Direction:
Reproduce the material below line by line, beginning with its first line and ending with the line that contains "make_bank('canal_bank', wR, cR, 1, 57)"; leave out pictures.

»»

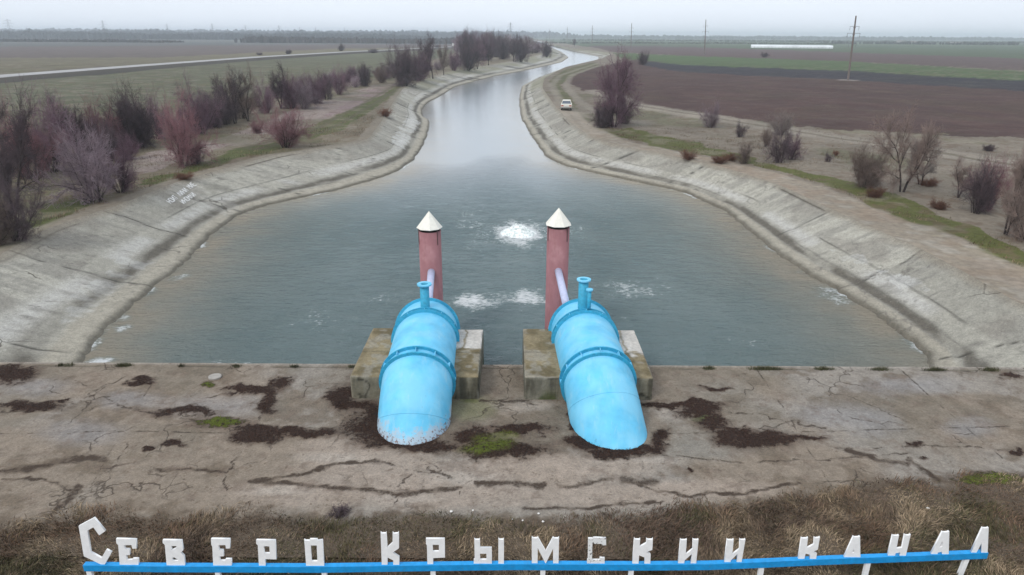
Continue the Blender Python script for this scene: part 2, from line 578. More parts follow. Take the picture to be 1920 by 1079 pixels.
    V = np.stack([X, crestY, Z], -1).reshape(-1, 3)
    me = np_mesh(name, V, grid_quads(len(Yb), len(tt), flip=(side < 0)), col=np.clip(base, 0.01, 1).reshape(-1, 3), smooth=True)
    o = link_mesh(name, me, M['bank'])
    return tag(o, kind='structure')


make_bank('canal_bank', wL, cL, -1, 11)
make_bank('canal_bank', wR, cR, 1, 57)

# ---- open ground on both sides
# region outlines traced on the survey photo; every vertex gets the cover that grows at its place
LG = [  # (polygon, colour, softness)
    ([(-900, 60), (2000, 60), (2000, 92), (900, 95), (560, 108), (160, 132), (-900, 220)], (0.088, 0.068, 0.06)),
    ([(-900, 112), (300, 108), (620, 92), (800, 90), (640, 100), (160, 128), (-900, 210)], (0.12, 0.105, 0.065)),
    ([(-900, 60), (2000, 60), (2000, 82), (700, 84), (300, 86), (-900, 92)], (0.075, 0.078, 0.07)),
    ([(-900, 230), (0, 152), (200, 134), (500, 110), (760, 96), (870, 92), (760, 130), (640, 160), (560, 180), (300, 215), (0, 300), (-900, 500)], (0.088, 0.090, 0.052)),
    ([(60, 380), (230, 300), (420, 258), (560, 205), (700, 160), (745, 158), (640, 212), (540, 255), (400, 282), (240, 335), (120, 375)], (0.215, 0.175, 0.155)),
    ([(600, 222), (690, 170), (742, 156), (700, 200), (640, 215)], (0.20, 0.15, 0.145)),
    ([(-200, 560), (20, 430), (90, 380), (140, 362), (170, 385), (90, 428), (0, 478)], (0.072, 0.080, 0.028)),
    ([(260, 345), (370, 305), (430, 283), (500, 270), (560, 245), (640, 215), (748, 160), (756, 163), (700, 205), (640, 245), (560, 268), (480, 288), (380, 318), (300, 345)], (0.072, 0.080, 0.026)),
]
RG = [
    ([(900, 60), (2900, 60), (2900, 130), (1920, 112), (1280, 90), (1100, 88)], (0.058, 0.080, 0.040)),
    ([(1100, 86), (1280, 88), (1920, 110), (2900, 150), (2900, 180), (1920, 133), (1580, 115), (1280, 105), (1150, 98)], (0.078, 0.050, 0.046)),
    ([(1150, 99), (1280, 105), (1580, 115), (1920, 134), (2900, 190), (2900, 215), (1920, 152), (1580, 133), (1280, 122), (1190, 114), (1160, 108)], (0.055, 0.088, 0.028)),
    ([(1060, 152), (1100, 130), (1190, 112), (1280, 122), (1580, 133), (1920, 152), (2900, 215), (2900, 330), (1920, 262), (1700, 250), (1500, 240), (1300, 210), (1200, 195), (1100, 172)], (0.058, 0.030, 0.025)),
    ([(1200, 114), (1280, 122), (1580, 133), (1920, 152), (2900, 215), (2900, 250), (1920, 172), (1580, 150), (1280, 136), (1210, 124)], (0.020, 0.017, 0.022)),
    ([(1030, 150), (1060, 130), (1110, 118), (1130, 122), (1080, 140), (1050, 160), (1075, 190), (1090, 215), (1120, 240), (1095, 235), (1060, 200)], (0.085, 0.085, 0.038)),
    ([(1130, 248), (1180, 240), (1260, 258), (1300, 268), (1420, 300), (1560, 335), (1700, 372), (1920, 470), (2300, 640), (2300, 720), (1920, 528), (1800, 462), (1706, 425), (1600, 368), (1500, 333), (1420, 310), (1290, 288), (1200, 268)], (0.080, 0.085, 0.024)),
]
n_side = 250
sF = np.concatenate([np.linspace(0, 0.06, 25)[:-1], np.linspace(0.06, 1, n_side)])


def make_ground(side):
    c = cL if side < 0 else cR
    edge = side * (Y * 0.98 + 6)
    edge = np.where(side * edge > side * c + 3, edge, c + side * 3)
    X = c[:, None] + (edge - c)[:, None] * sF[None, :]
    outer = np.array([1.15, 1.5, 2.2, 4.0])
    Xo = edge[:, None] * outer[None, :] + side * np.array([5, 30, 120, 900])[None, :]
    Xo = np.clip(Xo, -12000, 12000)
    Xo = np.where(side * Xo > side * edge[:, None] + 1, Xo, edge[:, None] + side * np.arange(1, 5)[None, :])
    X = np.concatenate([X, Xo], 1)
    YY = Y[:, None] + 0 * X
    d = np.abs(X - c[:, None])
    rel = sst(1.5, 8, d)
    Z = Z_CREST + rel * (0.5 * (fbm(X * 0.07, YY * 0.07, 3, 3) - 0.5) + 0.12 * (fbm(X * 0.8, YY * 0.8, 6, 3) - 0.5)) * (YY < 300)
    Z = Z - 0.15 * sst(0.0, 1.5, d) * (1 - rel) * 0.3
    px, py, _ = proj(np.stack([X, YY, 0 * X + Z_CREST], -1))
    # wobble the outlines in metres
    j1 = (fbm(X * 0.35, YY * 0.35, 21, 4) - 0.5); j2 = (fbm(X * 0.35, YY * 0.35, 31, 4) - 0.5)
    jx, jy = px + j1 * 26 * np.clip(60 / YY, 0.05, 1), py + j2 * 16 * np.clip(50 / YY, 0.02, 1)
    if side < 0:
        base = np.ones(X.shape + (3,)) * np.array([0.145, 0.122, 0.085])
        regs = LG
    else:
        base = np.ones(X.shape + (3,)) * np.array([0.165, 0.14, 0.108])
        regs = RG
    for poly, colr in regs:
        base = np.where(inpoly(jx, jy, poly)[..., None], np.array(colr), base)
    nA = fbm(X * 0.12, YY * 0.12, 40, 4); nB = fbm(X * 1.1, YY * 1.1, 44, 4)
    near = 1 - sst(150, 400, YY)
    fld0 = inpoly(jx, jy, RG[3][0]) if side > 0 else np.zeros(X.shape, bool)
    near = near * (1 - 0.8 * fld0)
    base = mixc(base, (0.075, 0.080, 0.03), 0.5 * sst(0.52, 0.66, nA) * near)
    base = mixc(base, (0.11, 0.075, 0.05), 0.55 * sst(0.55, 0.68, nB) * near)
    base = mixc(base, (0.22, 0.19, 0.15), 0.35 * sst(0.55, 0.7, fbm(X * 0.5, YY * 0.5, 48, 3)) * near)
    if side > 0:
        # shelf of bare dirt behind the crest, wheel ruts, field track
        shelf_w = np.interp(Y, [20, 30, 45, 62, 75, 110], [3.4, 3.6, 3.2, 2.6, 3.0, 2.2])[:, None]
        sh = (1 - sst(-0.3, 0.4, d - shelf_w + 1.2 * (fbm(X * 0.4, YY * 0.4, 50, 3) - 0.5))) * (1 - sst(100, 130, YY))
        base = mixc(base, (0.235, 0.20, 0.155), sh * 0.92)
        base = mixc(base, (0.30, 0.28, 0.24), sh * 0.5 * sst(0.5, 0.65, nB))
        base = mixc(base, (0.22, 0.165, 0.12), sh * 0.5 * sst(0.5, 0.7, fbm(X * 0.3, YY * 0.3, 52, 3)))
        tr = [tuple(at(a, b, Z_CREST)[:2]) for a, b in [(1120, 170), (1180, 195), (1280, 213), (1400, 232), (1560, 258), (1650, 270), (1780, 290), (2000, 330)]]
        dt = polydist(X, YY, tr)
        base = mixc(base, (0.24, 0.21, 0.17), 0.8 * (1 - sst(1.5, 3.5, dt + 1.5 * (nB - 0.5))))
        base = mixc(base, (0.10, 0.085, 0.055), 0.75 * (1 - sst(0.2, 0.7, dt)))
        for trk in ([(1072, 205), (1095, 232), (1120, 252)], [(1052, 205), (1075, 236), (1100, 256)]):
            tr = [tuple(at(a, b, Z_CREST)[:2]) for a, b in trk]
            base = mixc(base, (0.29, 0.25, 0.20), 0.7 * (1 - sst(0.3, 0.9, polydist(X, YY, tr))))
        tr = [tuple(at(a, b, Z_CREST)[:2]) for a, b in [(1130, 118), (1060, 142), (1048, 160), (1068, 190), (1110, 215), (1180, 232)]]
        base = mixc(base, (0.22, 0.195, 0.155), 0.6 * (1 - sst(0.4, 1.2, np.abs(polydist(X, YY, tr) - 1.6))))
        # pale earth round the foot of the near pole
        p = at(1590, 151, Z_CREST)
        base = mixc(base, (0.36, 0.33, 0.29), 0.6 * (1 - sst(1.0, 2.6, np.hypot((X - p[0]) * 0.7, (YY - p[1]) * 0.8))))
        fld = inpoly(jx, jy, RG[3][0])
        fur = fbm(X * 0.25 + YY * 0.03, YY * 0.08, 60, 3)
        base = np.where(fld[..., None], base * (0.9 + 0.2 * fur)[..., None], base)
    else:
        sh = 1 - sst(-0.2, 0.5, d - 1.0 + 1.4 * (fbm(X * 0.4, YY * 0.4, 50, 3) - 0.5))
        base = mixc(base, (0.19, 0.165, 0.13), sh * 0.8)
        tr = [tuple(at(a, b, Z_CREST)[:2]) for a, b in [(745, 162), (690, 195), (620, 235), (560, 258), (480, 278)]]
        base = mixc(base, (0.085, 0.075, 0.045), 0.7 * (1 - sst(0.2, 0.6, np.abs(polydist(X, YY, tr) - 0.9))))
    # big soft differences between fields
    big = fbm(X * 0.004, YY * 0.004, 70, 4)
    base = base * (0.82 + 0.36 * big)[..., None]
    V = np.stack([X, YY, Z], -1).reshape(-1, 3)
    me = np_mesh('ground', V, grid_quads(nr, X.shape[1], flip=(side < 0)), col=np.clip(base, 0.01, 1).reshape(-1, 3), smooth=True)
    tag(link_mesh('ground', me, M['ground']), kind='structure')


make_ground(-1)
make_ground(1)

# ---- water
wat_rows = Y < YEND * 1.18
Yw = np.concatenate([[APY - 0.6], Y[wat_rows]])
_, a_, b_, _ = lines_at(Yw)
nw = 330
sw = np.linspace(0, 1, nw)
X = (a_ - 0.9)[:, None] + (b_ - a_ + 1.8)[:, None] * sw[None, :]
YY = Yw[:, None] + 0 * X
dW = np.minimum(X - a_[:, None], b_[:, None] - X)
nfo = fbm(X * 1.6, YY * 1.6, 101, 5, 0.65)
nfs = fbm(X * 4.5, YY * 4.5, 111, 4, 0.7)
foam = np.zeros(X.shape)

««

Result for this task:
Continue the Blender Python script for this scene: part 2, from line 578. More parts follow. Take the picture to be 1920 by 1079 pixels.
    V = np.stack([X, crestY, Z], -1).reshape(-1, 3)
    me = np_mesh(name, V, grid_quads(len(Yb), len(tt), flip=(side < 0)), col=np.clip(base, 0.01, 1).reshape(-1, 3), smooth=True)
    o = link_mesh(name, me, M['bank'])
    return tag(o, kind='structure')


make_bank('canal_bank', wL, cL, -1, 11)
make_bank('canal_bank', wR, cR, 1, 57)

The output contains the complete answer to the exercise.